“E agora que vocês viram no que a coisa deu, jamais esqueçam como foi que tudo começou” (Bertolt Brecht)

sábado, 21 de novembro de 2015

Entre um bordado e outro

     Figurinos franceses, crítica teatral, literatura, música, artes e muita ousadia. Estes foram os ingredientes utilizados por duas mulheres, em meados do século XIX, para a criação de um periódico semanal voltado para o público feminino: O Jornal das Senhoras.
     No primeiro número, publicado em janeiro de 1852, o jornal apresentou sua proposta: "trabalhar pelo melhoramento social e pela emancipação moral da mulher". Os artigos reivindicavam o direito a uma educação ampliada que promovesse o aprimoramento cultural feminino por meio da literatura e das artes.  Isto explica o subtítulo do jornal: "Modas, literatura, belas-artes, teatros e crítica".
     Por trás de ideias tão inovadoras, estavam as jornalistas Joana Paula Manso de Noronha (18191875), argentina naturalizada brasileira, e Violante Atalipa Ximenes de Bivar e Velasco (c.1816-1874), figura de destaque nos salões da Corte.
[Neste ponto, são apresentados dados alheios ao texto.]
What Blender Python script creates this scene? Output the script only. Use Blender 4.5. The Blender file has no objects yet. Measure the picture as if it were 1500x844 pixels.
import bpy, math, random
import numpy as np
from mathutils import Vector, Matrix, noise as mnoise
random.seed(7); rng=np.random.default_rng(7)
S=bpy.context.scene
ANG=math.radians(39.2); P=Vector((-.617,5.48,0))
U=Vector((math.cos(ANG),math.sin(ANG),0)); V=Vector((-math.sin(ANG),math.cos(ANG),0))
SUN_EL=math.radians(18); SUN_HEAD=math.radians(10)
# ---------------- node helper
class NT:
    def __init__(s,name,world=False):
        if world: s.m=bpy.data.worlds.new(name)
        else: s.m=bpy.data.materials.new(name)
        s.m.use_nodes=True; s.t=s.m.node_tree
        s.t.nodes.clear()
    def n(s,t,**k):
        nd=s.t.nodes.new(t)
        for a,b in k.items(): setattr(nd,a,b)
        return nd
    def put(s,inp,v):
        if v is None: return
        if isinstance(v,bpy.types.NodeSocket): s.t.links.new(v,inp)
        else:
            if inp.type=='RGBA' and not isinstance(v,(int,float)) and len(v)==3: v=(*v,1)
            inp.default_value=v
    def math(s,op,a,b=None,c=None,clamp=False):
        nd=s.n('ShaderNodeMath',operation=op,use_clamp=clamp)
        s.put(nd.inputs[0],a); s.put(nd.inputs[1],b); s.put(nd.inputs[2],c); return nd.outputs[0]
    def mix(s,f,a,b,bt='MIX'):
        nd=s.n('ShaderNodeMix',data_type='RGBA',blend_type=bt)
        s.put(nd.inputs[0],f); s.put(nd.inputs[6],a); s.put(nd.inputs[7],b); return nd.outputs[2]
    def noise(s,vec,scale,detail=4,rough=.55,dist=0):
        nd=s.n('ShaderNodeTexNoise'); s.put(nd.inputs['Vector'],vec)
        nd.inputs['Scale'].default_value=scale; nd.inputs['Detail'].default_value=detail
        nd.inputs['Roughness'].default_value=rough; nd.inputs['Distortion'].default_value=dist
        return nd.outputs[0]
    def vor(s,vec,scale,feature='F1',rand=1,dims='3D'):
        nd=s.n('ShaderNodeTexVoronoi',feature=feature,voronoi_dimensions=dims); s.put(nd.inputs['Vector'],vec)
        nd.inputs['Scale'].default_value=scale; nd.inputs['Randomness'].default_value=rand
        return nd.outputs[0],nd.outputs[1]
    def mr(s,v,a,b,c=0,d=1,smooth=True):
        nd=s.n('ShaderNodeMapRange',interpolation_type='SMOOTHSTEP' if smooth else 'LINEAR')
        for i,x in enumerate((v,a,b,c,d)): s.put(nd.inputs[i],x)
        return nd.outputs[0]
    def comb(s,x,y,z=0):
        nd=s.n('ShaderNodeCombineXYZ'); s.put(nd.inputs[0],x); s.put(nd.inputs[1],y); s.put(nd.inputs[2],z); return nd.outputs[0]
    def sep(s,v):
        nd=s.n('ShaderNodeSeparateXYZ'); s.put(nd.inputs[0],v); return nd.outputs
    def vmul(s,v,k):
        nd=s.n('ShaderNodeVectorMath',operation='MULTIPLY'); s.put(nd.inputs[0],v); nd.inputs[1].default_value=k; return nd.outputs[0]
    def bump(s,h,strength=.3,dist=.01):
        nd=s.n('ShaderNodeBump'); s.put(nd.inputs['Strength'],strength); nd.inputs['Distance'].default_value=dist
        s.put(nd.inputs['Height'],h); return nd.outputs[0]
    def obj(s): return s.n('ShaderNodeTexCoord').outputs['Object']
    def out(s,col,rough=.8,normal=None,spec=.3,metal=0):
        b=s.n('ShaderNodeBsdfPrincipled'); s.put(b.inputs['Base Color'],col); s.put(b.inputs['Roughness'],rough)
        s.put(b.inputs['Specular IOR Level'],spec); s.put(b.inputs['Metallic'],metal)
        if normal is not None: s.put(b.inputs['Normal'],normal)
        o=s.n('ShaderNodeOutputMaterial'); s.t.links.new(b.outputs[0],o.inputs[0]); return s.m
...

Durante os três anos de circulação do jornal, enfrentaram ataques de leitores masculinos que as acusavam de se meter em "ofícios dos homens" e de divulgar "ideias subversivas". Sem timidez, contra-atacavam: mulher não era coisa "que se muda de lugar sem ser consultada" ou que os homens eram inimigos do "progresso do gênero humano".
     O Jornal das Senhoras refletia também as transformações do Rio de Janeiro a partir de 1850. Com o fim do tráfico de escravos, recursos financeiros dessa atividade passaram a ser investidos em infraestruturas como a construção de ferrovias e a instalação de telégrafos. A capital do país ganhou sistema de iluminação a gás (1854), calçamento com paralelepípedos (1853), rede de esgoto (1862), abastecimento de água domiciliar (1874). Os hábitos também mudaram: confeitarias e cafés ofereciam cardápios para paladares e bolsos variados, a famosa Rua do Ouvidor acumulava lojas elegantes, livrarias e casas de banho completavam o glamour da cidade.
     A vida urbana se incrementava e novas alternativas de convívio social surgiam, sobretudo para as mulheres que passaram a marcar presença em bailes, saraus, concertos e espetáculos teatrais. Aprender a se comportar em público e estar atenta aos eventos culturais da sociedade eram passos para a emancipação feminina. O papel da mulher se redefinia e o jornal as convocava para ir além das vivências domésticas. Na seção literária, romances como A dama das camélias, de Alexandre Dumas Filho, eram publicados em fragmentos, possibilitando que entre um bordado e outro a mulher lesse. Partituras de modinhas, lundus e schottisch (o "xote") para pianos eram o reflexo da febre causada por este instrumento no Rio, que à época já era conhecido como a "cidade dos pianos". E, como não podia faltar, a parte dedicada às modas dava um tom elegante ao periódico, informando as leitoras sobre as últimas novidades vindas não só de Paris, mas especialmente do interior da França, mais adequadas à elite escravista dos trópicos.
     Voltado para um público reduzido, já que a maior parte das mulheres brasileiras era analfabeta, O Jornal das Senhoras, ao levantar a bandeira de uma educação ampliada, contribuiu para os primeiros passos da emancipação feminina. O periódico pode ser consultado na Divisão de Obras Raras da Biblioteca Nacional.